Musyawarah ini difasilitasi oleh Pengurus Wilayah AMAN Tana Luwu, BRWA Sulawesi Selatan, dan JKPP. Acara yang berlangsung selama dua hari ini bertujuan untuk menyelesaikan sengketa tapal batas wilayah adat secara musyawarah mufakat.
Sekretaris Desa Malimbu, Tony Irawan. S, yang menjadi tuan rumah dalam acara ini menyampaikan rasa terima kasih kepada AMAN Tana Luwu atas fasilitasi yang diberikan dan berharap proses musyawarah dapat diselesaikan secara kekeluargaan.
“Kami berharap musyawarah ini dapat menghasilkan keputusan yang adil dan dapat diterima oleh semua pihak,” ujarnya.
Hamriani Maddu, dari DPMD Kabupaten Luwu Utara, menegaskan bahwa pembahasan tapal batas wilayah adat ini mengacu pada Permendagri No. 52 Tahun 2014 yang memberikan pedoman bagi pengakuan dan perlindungan masyarakat adat.

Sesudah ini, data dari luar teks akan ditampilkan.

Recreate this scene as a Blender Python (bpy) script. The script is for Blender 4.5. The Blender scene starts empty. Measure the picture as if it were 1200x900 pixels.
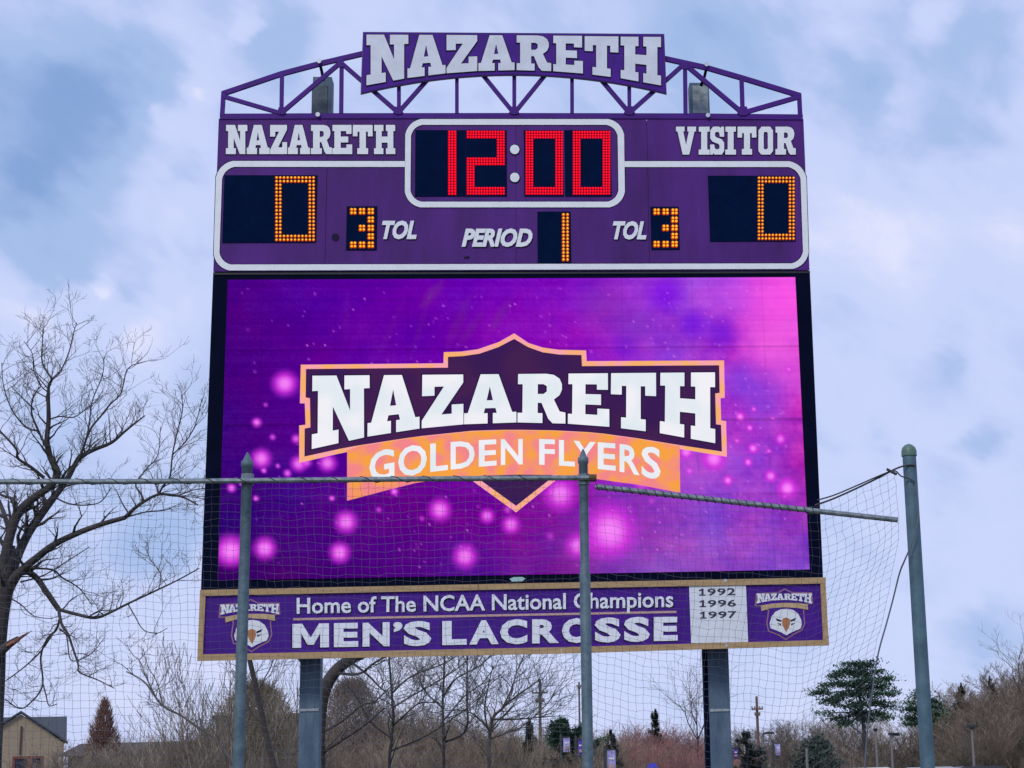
import bpy, math, random
import numpy as np
from mathutils import Vector, Matrix
from mathutils.geometry import tessellate_polygon

# ------------------------------------------------------------------ camera
SC = bpy.context.scene
FPX, PX, PY = 1990.0, 800.0, 450.0
EYE = Vector((0, 0, 1.7))
R = Matrix(((0.9965025297, 0.0100028803, -0.082961742),
            (-0.0785390554, -0.2269260996, -0.9707400075),
            (-0.0285363807, 0.97386061, -0.2253468156)))
cd = bpy.data.cameras.new('camera')
cam = bpy.data.objects.new('camera', cd)
SC.collection.objects.link(cam)
cam.matrix_world = Matrix.Translation(EYE) @ R.to_4x4()
cd.sensor_width = 36; cd.lens = FPX / 1200 * 36
cd.shift_x = (600 - PX) / 1200
cd.clip_end = 9000
SC.camera = cam

def at(x, y, D):
    d = R @ Vector((x - PX, -(y - PY), -FPX))
    return EYE + d * (D / d.y)
def sdir(x, y):
    return (R @ Vector((x - PX, -(y - PY), -FPX))).normalized()

# ------------------------------------------------------------------ world
W = bpy.data.worlds.new('World'); SC.world = W; W.use_nodes = True
nt = W.node_tree; N = nt.nodes; Lk = nt.links; N.clear()
SUN_EL, SUN_AZ = math.radians(42), math.radians(205)
out = N.new('ShaderNodeOutputWorld'); bg = N.new('ShaderNodeBackground')
bg.inputs['Strength'].default_value = 0.1
Lk.new(bg.outputs[0], out.inputs[0])
sky = N.new('ShaderNodeTexSky'); sky.sky_type = 'NISHITA'; sky.sun_disc = False
sky.sun_elevation = SUN_EL; sky.sun_rotation = SUN_AZ
tc = N.new('ShaderNodeTexCoord')
def M(op, a, b=None, c=None, clamp=False):
    n = N.new('ShaderNodeMath'); n.operation = op; n.use_clamp = clamp
    for i, v in enumerate((a, b, c)):
        if v is None: continue
        if isinstance(v, (int, float)): n.inputs[i].default_value = v
        else: Lk.new(v, n.inputs[i])
    return n.outputs[0]
mp0 = N.new('ShaderNodeMapping'); mp0.inputs['Rotation'].default_value = (0, math.radians(-30), 0)
Lk.new(tc.outputs['Generated'], mp0.inputs[0])
mp = N.new('ShaderNodeMapping'); mp.inputs['Scale'].default_value = (.9, .9, 1.5)
Lk.new(mp0.outputs[0], mp.inputs[0])
def noise(scale, detail, rough, dist, src=None):
    n = N.new('ShaderNodeTexNoise'); n.inputs['Scale'].default_value = scale
    n.inputs['Detail'].default_value = detail; n.inputs['Roughness'].default_value = rough
    n.inputs['Distortion'].default_value = dist
    Lk.new(src or mp.outputs[0], n.inputs['Vector']); return n
n1 = noise(9, 5, .52, .5); n2 = noise(26, 5, .55, .4)
# domain warp so the cloud banks have soft irregular borders
wv = N.new('ShaderNodeVectorMath'); wv.operation = 'MULTIPLY_ADD'
nw = noise(13, 4, .55, 0)
Lk.new(nw.outputs['Color'], wv.inputs[0]); wv.inputs[1].default_value = (.085, .085, .085)
nrm = N.new('ShaderNodeVectorMath'); nrm.operation = 'NORMALIZE'; Lk.new(tc.outputs['Generated'], nrm.inputs[0])
Lk.new(nrm.outputs[0], wv.inputs[2])
wsub = N.new('ShaderNodeVectorMath'); wsub.operation = 'SUBTRACT'; wsub.inputs[1].default_value = (.0425, .0425, .0425)
Lk.new(wv.outputs[0], wsub.inputs[0])
def bank(x, y, r, w):
    v = N.new('ShaderNodeVectorMath'); v.operation = 'DISTANCE'
    Lk.new(wsub.outputs[0], v.inputs[0]); v.inputs[1].default_value = sdir(x, y)
    m = N.new('ShaderNodeMapRange'); m.interpolation_type = 'SMOOTHERSTEP'
    m.inputs['From Min'].default_value = 0; m.inputs['From Max'].default_value = r / 2050
    m.inputs['To Min'].default_value = w; m.inputs['To Max'].default_value = 0
    Lk.new(v.outputs['Value'], m.inputs['Value']); return m.outputs[0]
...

Ia juga menyebutkan bahwa di Kabupaten Luwu Utara terdapat enam wilayah adat yang akan mendapatkan SK Pengakuan, termasuk wilayah adat di Rongkong seperti Manganan, Uri, dan Komba, serta wilayah adat Seko seperti Turong Singkalong dan Hono.
Kahar, Kepala Biro Unit Kerja Percepatan Pemataan Wilayah Adat (UKP3) AMAN Tana Luwu, menegaskan pentingnya musyawarah ini karena tapal batas terkait dengan perencanaan tata kelola ruang hidup masyarakat adat.
“Dengan adanya penandatanganan Berita Acara Tapal Batas ini, kami berharap dapat menghindari potensi konflik tenurial di masa depan,” ujarnya.
Saenal Abidin, Kepala BRWA Sulawesi Selatan, memberikan penekanan pentingnya pengakuan dan perlindungan hak masyarakat adat terkait tapal batas wilayah. Ia menegaskan bahwa penyelesaian tapal batas tidak boleh menghilangkan hak masyarakat atas tanah mereka, dan pengakuan terhadap masyarakat hukum adat harus sesuai dengan prinsip-prinsip yang tercantum dalam UUD 1945.
Andre Tandigau juga menambahkan pentingnya pengakuan hak-hak masyarakat adat di wilayah adat Buka dan Salupaku, serta perlunya pengajuan pengakuan di bawah PERDA No. 2 Tahun 2020 tentang Pengakuan dan Perlindungan Masyarakat Hukum Adat Kabupaten Luwu Utara.
Musyawarah ini menunjukkan komitmen bersama untuk menyelesaikan masalah tapal batas secara damai dan mendukung pengakuan hak-hak masyarakat adat di Kabupaten Luwu Utara.